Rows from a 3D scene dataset
────────────────────
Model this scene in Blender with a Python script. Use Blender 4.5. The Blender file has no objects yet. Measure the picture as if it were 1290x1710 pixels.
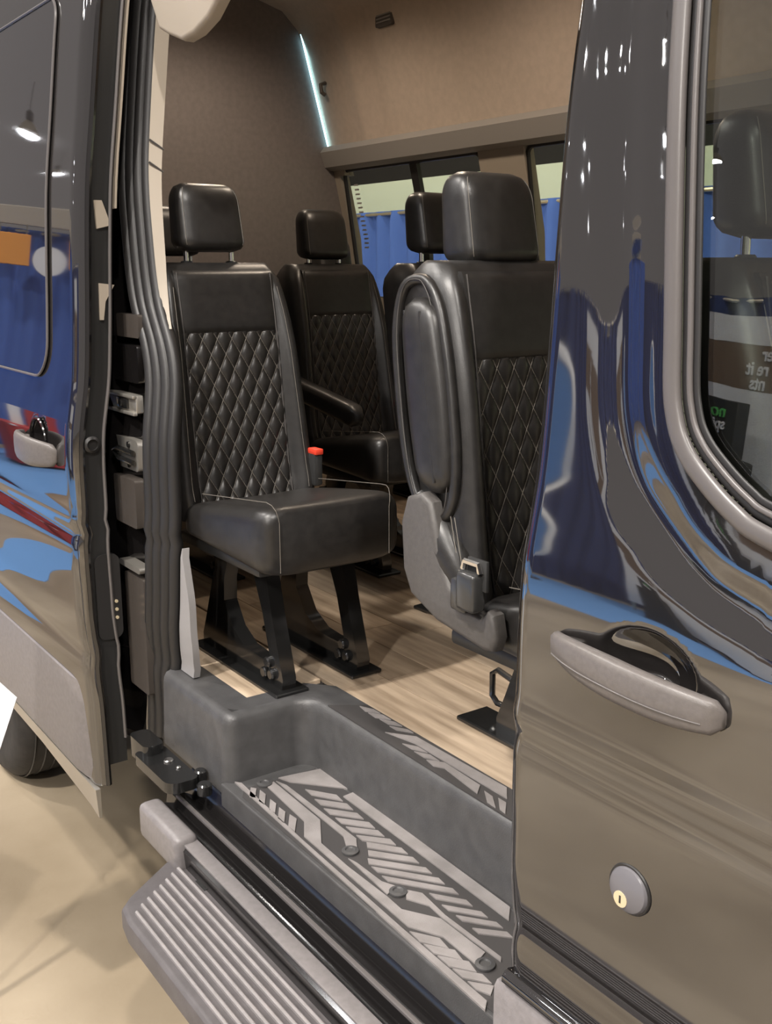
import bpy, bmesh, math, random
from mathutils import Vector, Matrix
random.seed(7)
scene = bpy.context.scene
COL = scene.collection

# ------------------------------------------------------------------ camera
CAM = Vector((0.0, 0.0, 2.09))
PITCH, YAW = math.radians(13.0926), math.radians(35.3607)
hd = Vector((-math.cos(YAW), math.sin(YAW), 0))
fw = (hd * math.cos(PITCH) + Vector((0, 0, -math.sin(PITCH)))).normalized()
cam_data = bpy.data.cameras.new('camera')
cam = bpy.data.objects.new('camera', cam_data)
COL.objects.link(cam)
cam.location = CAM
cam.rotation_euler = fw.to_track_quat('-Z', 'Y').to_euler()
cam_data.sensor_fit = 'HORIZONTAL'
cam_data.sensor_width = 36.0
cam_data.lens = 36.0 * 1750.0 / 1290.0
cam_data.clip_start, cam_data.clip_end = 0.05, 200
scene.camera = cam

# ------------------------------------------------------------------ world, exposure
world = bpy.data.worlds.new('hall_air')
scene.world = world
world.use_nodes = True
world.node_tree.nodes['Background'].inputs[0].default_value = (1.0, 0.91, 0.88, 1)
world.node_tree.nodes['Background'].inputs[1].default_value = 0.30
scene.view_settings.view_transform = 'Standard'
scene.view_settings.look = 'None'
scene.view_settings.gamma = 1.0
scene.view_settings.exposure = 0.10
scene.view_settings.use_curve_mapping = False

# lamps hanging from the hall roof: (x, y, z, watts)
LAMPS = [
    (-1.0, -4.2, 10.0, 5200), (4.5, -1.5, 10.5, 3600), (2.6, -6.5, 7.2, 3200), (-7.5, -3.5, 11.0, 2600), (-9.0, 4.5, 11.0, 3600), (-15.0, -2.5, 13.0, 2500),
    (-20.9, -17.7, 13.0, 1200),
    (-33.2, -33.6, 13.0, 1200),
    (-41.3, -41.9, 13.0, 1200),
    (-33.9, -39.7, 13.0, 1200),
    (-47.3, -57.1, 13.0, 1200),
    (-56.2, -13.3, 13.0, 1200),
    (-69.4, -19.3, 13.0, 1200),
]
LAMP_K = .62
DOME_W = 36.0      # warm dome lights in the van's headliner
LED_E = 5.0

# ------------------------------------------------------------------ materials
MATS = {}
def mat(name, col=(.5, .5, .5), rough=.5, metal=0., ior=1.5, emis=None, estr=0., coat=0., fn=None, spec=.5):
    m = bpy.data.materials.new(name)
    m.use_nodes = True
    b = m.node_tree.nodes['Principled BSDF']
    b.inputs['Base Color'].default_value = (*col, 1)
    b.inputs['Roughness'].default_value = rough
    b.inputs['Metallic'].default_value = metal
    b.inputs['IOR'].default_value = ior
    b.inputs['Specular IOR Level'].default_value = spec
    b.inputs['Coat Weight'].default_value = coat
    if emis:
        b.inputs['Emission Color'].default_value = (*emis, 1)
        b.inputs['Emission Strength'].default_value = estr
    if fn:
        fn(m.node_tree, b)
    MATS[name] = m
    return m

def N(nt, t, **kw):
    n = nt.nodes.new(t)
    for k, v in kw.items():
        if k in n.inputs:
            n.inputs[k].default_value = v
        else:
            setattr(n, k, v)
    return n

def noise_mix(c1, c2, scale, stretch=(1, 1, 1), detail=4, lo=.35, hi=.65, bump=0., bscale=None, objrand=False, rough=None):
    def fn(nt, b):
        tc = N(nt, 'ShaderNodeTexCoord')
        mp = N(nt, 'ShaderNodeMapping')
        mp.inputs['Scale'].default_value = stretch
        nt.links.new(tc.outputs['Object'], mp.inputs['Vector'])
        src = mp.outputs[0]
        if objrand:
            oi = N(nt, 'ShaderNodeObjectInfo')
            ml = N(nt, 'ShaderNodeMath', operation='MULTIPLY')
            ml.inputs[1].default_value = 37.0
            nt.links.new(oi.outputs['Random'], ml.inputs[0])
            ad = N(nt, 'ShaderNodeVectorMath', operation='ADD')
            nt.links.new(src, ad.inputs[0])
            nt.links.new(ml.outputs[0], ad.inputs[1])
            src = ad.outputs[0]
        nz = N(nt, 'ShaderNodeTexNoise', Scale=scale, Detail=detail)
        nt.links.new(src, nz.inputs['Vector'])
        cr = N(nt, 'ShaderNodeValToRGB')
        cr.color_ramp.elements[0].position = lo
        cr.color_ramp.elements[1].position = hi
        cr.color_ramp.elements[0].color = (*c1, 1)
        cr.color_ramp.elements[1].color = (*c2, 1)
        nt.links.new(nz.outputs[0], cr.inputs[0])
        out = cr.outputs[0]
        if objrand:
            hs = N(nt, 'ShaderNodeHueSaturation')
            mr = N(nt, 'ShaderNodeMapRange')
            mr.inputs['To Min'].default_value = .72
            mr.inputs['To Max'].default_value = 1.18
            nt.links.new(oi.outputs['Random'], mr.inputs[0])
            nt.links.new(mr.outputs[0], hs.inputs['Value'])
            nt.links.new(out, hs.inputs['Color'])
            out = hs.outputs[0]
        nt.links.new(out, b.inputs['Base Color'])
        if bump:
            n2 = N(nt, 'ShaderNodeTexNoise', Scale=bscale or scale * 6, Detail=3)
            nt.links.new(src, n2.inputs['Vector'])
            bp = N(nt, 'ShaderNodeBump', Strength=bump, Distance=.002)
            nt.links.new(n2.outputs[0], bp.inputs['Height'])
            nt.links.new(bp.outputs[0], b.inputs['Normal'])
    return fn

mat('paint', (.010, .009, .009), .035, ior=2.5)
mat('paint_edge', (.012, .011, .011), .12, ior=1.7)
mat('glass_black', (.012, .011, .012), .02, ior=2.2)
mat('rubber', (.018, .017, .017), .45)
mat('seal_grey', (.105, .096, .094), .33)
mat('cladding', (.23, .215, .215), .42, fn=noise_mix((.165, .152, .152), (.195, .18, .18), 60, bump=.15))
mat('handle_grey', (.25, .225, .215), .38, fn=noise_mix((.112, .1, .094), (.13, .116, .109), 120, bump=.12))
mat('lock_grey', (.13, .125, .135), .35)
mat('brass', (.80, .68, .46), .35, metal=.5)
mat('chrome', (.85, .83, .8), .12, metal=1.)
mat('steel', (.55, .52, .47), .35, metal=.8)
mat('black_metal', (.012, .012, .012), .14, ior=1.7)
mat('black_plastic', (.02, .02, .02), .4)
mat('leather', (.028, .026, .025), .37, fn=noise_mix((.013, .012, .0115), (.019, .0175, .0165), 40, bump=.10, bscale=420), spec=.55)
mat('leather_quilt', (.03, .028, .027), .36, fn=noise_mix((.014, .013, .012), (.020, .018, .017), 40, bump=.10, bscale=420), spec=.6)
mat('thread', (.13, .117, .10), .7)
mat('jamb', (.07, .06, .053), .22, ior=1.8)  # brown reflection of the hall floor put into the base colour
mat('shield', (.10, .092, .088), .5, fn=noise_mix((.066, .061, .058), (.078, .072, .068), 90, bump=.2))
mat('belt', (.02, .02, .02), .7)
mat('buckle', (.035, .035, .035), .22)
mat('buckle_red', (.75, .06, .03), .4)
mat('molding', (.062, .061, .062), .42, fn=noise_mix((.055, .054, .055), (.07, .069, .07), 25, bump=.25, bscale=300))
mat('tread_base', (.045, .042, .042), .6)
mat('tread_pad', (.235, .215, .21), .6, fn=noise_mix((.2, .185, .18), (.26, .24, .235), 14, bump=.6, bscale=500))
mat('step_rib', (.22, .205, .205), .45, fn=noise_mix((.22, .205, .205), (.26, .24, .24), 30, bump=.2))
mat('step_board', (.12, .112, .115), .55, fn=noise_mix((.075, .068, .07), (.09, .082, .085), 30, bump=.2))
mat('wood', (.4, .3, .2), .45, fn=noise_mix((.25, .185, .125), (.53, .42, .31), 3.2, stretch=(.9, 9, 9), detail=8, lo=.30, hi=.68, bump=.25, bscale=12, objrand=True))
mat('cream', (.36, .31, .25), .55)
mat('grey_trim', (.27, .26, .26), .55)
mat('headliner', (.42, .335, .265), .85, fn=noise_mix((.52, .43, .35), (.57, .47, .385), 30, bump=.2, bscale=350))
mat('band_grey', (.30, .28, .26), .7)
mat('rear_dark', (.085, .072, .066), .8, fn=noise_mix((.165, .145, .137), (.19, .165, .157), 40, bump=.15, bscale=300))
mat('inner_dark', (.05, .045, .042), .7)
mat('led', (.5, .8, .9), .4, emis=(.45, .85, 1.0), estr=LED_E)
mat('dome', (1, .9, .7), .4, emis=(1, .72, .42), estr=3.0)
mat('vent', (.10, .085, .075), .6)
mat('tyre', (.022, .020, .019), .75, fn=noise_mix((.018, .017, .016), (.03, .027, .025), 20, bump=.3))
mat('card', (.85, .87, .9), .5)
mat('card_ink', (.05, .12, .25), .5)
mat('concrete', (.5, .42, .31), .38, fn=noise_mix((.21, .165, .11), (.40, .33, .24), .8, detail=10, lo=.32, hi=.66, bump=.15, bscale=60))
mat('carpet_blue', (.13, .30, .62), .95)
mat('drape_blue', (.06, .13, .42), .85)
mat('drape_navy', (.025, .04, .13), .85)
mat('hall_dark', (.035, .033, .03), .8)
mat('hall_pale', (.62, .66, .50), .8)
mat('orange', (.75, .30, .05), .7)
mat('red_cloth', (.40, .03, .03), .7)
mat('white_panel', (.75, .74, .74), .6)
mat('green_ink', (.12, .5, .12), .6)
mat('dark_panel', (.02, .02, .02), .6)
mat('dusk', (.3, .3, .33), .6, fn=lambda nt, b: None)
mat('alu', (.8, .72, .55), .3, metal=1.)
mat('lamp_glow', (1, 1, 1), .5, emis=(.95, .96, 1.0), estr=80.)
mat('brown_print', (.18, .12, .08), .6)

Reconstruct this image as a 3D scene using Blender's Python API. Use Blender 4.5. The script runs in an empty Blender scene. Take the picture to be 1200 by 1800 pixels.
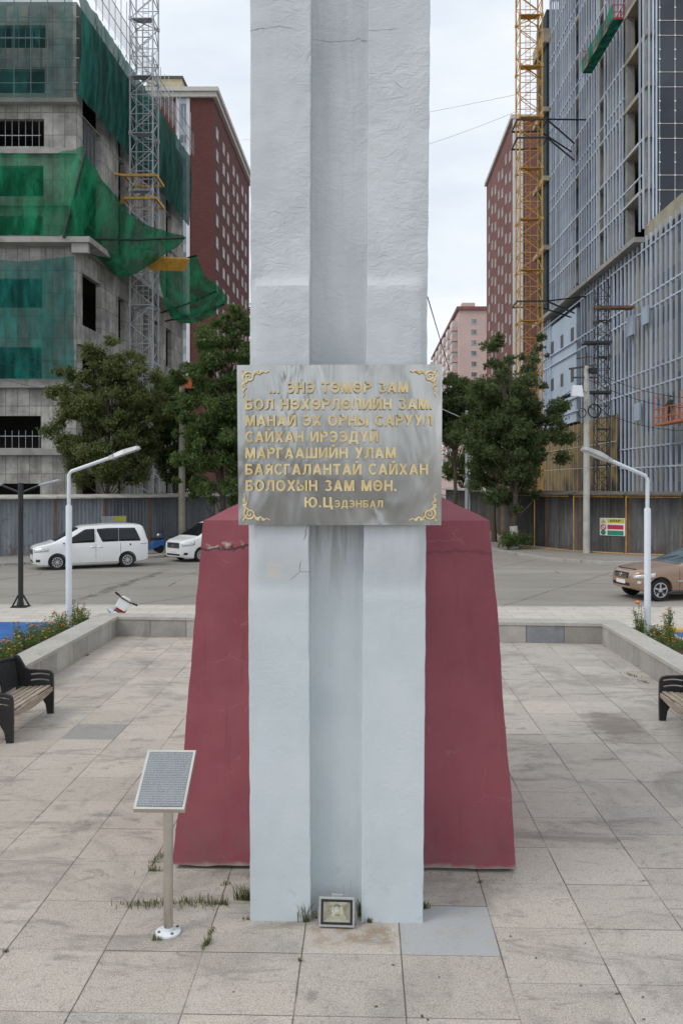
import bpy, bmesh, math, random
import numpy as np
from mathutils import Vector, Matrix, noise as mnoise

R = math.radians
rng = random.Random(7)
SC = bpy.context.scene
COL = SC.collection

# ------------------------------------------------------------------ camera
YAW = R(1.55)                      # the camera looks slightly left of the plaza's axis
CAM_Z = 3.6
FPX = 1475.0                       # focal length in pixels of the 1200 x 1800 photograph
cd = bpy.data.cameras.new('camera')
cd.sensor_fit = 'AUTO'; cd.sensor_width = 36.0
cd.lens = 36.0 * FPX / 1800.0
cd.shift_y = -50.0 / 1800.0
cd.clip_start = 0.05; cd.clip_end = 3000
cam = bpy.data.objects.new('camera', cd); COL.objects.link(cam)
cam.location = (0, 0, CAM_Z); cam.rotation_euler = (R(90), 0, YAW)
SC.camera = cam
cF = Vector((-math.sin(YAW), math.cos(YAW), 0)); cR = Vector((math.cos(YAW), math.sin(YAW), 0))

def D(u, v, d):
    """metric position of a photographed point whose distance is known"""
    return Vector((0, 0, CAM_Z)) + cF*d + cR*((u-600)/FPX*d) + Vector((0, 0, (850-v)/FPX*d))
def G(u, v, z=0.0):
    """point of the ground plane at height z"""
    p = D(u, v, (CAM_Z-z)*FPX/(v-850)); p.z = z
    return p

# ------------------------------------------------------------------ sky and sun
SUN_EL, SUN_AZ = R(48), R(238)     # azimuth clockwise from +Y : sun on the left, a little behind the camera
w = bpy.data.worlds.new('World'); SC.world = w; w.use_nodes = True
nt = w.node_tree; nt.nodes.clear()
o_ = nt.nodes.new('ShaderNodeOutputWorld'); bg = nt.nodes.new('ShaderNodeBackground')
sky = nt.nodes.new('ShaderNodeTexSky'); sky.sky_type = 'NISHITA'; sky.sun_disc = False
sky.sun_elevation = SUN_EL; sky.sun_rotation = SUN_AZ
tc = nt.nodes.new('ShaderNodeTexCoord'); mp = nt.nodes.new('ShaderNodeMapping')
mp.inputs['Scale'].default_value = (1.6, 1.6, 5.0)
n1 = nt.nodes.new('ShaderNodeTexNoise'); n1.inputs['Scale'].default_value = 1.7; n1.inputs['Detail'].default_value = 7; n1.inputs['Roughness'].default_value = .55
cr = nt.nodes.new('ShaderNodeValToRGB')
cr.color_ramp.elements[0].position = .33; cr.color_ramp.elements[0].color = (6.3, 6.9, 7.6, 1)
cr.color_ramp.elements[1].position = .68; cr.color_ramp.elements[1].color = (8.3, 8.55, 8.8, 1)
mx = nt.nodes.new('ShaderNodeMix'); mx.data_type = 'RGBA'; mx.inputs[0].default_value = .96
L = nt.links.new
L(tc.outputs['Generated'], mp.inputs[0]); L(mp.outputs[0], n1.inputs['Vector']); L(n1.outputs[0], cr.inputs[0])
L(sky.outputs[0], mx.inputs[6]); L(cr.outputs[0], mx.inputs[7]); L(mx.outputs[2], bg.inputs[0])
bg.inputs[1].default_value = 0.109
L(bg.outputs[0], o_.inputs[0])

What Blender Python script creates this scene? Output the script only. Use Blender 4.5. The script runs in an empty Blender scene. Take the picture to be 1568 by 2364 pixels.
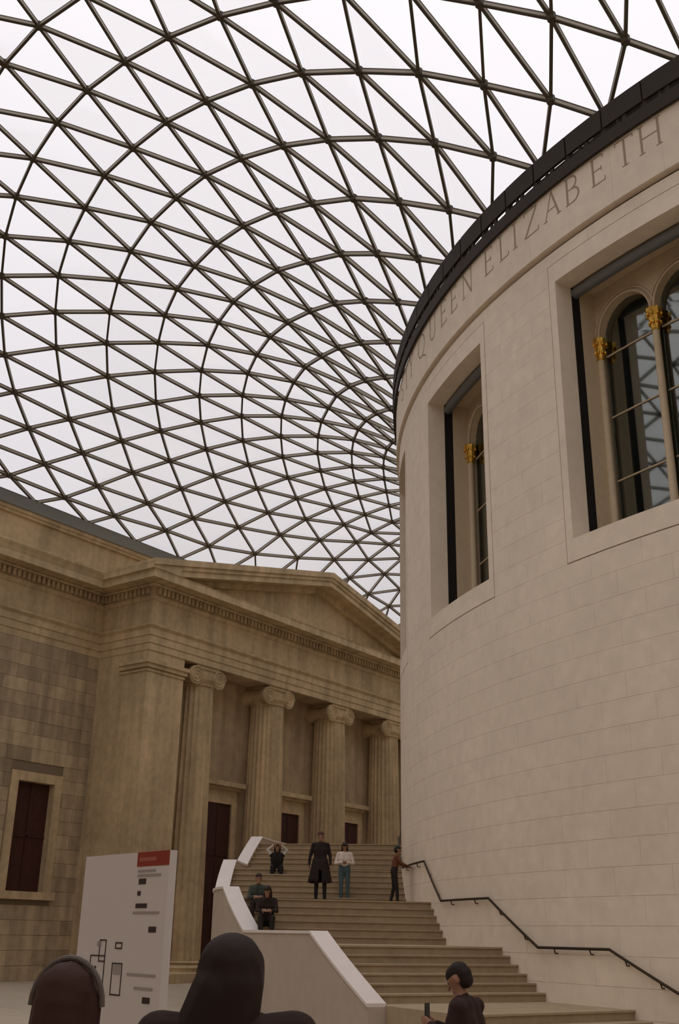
────────────────────
» WHAT YOU WILL DO: Repeat, word for word and with no pictures, only the lines running from the beginning of the data to the line that contains "COL = scene.collection".

» ANSWER FOR THE TASK:
Model this scene in Blender with a Python script. Use Blender 4.5. The Blender file has no objects yet. Measure the picture as if it were 1290x1710 pixels.
import bpy, bmesh, math, random
from mathutils import Vector, Matrix
random.seed(7)
scene = bpy.context.scene
COL = scene.collection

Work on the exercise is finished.